A titre de rappel, l’article 86 nouveaux de la Loi n°2016-048 du 17 octobre 2016 portant Loi électorale en République du Mali stipule que « les électeurs sont convoqués et la date du scrutin est fixée par décret pris en conseil des ministres et publié au journal officiel 60 jours au moins avant la date des élections ».
Son 1er alinéa précise qu’« en cas de nécessité, il peut être procédé à la convocation des collèges électoraux à des dates différentes pour les élections communales. Dans ce cas, les élections se dérouleront le même jour au niveau de l’ensemble des communes comprise dans une ou plusieurs régions ».

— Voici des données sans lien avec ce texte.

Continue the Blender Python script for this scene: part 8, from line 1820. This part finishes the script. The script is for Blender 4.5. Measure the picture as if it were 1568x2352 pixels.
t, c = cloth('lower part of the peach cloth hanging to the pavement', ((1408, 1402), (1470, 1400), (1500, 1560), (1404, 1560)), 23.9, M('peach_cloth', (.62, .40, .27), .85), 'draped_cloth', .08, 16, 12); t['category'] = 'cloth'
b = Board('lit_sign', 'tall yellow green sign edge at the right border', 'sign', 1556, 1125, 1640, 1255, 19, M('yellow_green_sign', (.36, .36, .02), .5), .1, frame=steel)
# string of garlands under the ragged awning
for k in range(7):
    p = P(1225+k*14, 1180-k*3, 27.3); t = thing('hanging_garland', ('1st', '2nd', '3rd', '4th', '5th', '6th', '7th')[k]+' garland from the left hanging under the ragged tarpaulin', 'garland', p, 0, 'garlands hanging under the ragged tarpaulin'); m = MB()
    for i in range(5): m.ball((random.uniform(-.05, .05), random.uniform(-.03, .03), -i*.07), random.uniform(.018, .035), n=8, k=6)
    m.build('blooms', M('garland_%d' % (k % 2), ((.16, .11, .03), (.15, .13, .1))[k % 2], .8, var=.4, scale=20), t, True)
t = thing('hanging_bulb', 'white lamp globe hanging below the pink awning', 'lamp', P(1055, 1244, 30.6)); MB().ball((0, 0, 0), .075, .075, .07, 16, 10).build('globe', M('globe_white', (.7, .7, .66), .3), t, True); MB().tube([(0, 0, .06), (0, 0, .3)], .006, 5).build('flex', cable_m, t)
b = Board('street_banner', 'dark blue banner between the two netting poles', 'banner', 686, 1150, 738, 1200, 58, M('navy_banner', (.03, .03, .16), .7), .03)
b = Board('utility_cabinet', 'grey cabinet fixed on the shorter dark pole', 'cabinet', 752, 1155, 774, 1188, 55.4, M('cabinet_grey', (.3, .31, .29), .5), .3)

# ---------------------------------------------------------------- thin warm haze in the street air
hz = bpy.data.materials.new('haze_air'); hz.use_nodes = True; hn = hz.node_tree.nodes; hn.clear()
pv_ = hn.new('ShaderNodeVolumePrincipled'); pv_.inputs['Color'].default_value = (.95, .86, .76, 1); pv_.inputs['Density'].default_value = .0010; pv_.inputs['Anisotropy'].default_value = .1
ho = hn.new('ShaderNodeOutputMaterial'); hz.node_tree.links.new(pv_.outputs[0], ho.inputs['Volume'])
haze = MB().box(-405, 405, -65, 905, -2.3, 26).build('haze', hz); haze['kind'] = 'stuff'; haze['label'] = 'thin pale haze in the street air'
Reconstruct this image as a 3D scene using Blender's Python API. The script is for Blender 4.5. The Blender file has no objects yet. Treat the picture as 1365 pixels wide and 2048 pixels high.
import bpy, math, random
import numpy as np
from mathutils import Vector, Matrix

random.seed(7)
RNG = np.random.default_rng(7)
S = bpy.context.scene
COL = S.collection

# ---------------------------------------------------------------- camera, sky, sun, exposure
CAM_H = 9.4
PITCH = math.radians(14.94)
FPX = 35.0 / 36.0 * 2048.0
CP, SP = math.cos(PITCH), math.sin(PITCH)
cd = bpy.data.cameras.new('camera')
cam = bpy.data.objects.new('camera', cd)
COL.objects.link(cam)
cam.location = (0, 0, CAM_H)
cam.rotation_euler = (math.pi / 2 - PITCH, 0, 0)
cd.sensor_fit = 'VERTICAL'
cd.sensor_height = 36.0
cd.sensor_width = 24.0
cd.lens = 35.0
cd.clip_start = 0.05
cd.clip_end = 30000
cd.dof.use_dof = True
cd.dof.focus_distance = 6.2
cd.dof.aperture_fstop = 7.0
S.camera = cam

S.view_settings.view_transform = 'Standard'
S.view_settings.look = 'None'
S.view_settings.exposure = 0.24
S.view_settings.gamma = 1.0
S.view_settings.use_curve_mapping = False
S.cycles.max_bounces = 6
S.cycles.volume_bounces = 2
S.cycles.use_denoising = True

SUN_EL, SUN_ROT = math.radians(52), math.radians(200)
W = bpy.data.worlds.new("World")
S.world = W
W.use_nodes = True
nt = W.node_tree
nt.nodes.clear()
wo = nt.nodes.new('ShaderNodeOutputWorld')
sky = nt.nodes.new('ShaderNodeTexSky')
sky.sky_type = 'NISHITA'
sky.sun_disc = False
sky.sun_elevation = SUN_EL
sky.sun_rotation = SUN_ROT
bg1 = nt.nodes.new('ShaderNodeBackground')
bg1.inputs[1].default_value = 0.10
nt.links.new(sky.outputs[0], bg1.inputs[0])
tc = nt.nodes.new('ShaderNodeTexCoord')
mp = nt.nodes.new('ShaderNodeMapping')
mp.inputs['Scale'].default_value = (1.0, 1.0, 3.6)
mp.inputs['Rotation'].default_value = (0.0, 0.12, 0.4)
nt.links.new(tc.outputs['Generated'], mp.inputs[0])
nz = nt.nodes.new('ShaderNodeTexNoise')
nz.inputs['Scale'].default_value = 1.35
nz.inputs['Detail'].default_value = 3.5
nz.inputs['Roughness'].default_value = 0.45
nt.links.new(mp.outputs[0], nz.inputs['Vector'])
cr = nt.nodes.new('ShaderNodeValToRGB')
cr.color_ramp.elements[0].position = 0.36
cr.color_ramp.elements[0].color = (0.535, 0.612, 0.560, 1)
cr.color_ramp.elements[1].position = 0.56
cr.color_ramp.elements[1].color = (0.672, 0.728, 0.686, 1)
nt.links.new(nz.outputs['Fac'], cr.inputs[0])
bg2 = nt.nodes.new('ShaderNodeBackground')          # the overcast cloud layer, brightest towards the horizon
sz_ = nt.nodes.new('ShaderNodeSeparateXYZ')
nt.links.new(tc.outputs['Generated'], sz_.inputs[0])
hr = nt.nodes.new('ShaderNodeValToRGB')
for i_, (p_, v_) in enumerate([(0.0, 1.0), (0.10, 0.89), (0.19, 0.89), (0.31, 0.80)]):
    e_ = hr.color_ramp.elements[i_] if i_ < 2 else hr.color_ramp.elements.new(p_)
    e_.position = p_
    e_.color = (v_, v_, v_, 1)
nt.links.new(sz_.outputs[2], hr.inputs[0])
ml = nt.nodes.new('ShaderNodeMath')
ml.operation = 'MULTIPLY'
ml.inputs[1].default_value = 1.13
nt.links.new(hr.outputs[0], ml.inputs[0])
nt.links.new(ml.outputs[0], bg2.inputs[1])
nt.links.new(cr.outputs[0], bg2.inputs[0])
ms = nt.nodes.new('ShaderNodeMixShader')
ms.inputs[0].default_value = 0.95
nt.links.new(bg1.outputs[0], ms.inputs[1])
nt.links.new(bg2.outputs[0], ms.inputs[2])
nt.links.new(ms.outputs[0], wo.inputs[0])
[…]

Ce qui selon le CNID contraste avec les dispositions du décret n°2020-0010/P-RM du 22 janvier 2020 portant convocation du collège électoral, ouverture et clôture de la campagne électorale à l’occasion de l’élection des députés à l’Assemblée Nationale, qui stipule que « le collège électoral est convoqué sur toute l’étendue du territoire nationale ».
D’après le CNID, l’élection des députés ne concerne pas toutes les circonscriptions électorales. Dans la mesure, dit-on au CNID, où des circonscriptions dûment créées par la Loi, qui constituent aussi des circonscriptions électorales, ont été exclues. Il faut à ce niveau rappeler que le gouvernement a prévu d’organiser les élections législatives sur la base des anciennes circonscriptions électorales. Ce qui reste inacceptable aux yeux du parti du soleil levant. En conséquence, le Comité directeur du CNID demande à la Cour Constitutionnelle l’annulation pure et simple de l’élection législative prévue par le décret n°2020-0010/P-RM du 22 janvier 2020 portant convocation du collège électoral, ouverture et clôture de la campagne électorale à l’occasion de l’élection des députés à l’Assemblée Nationale.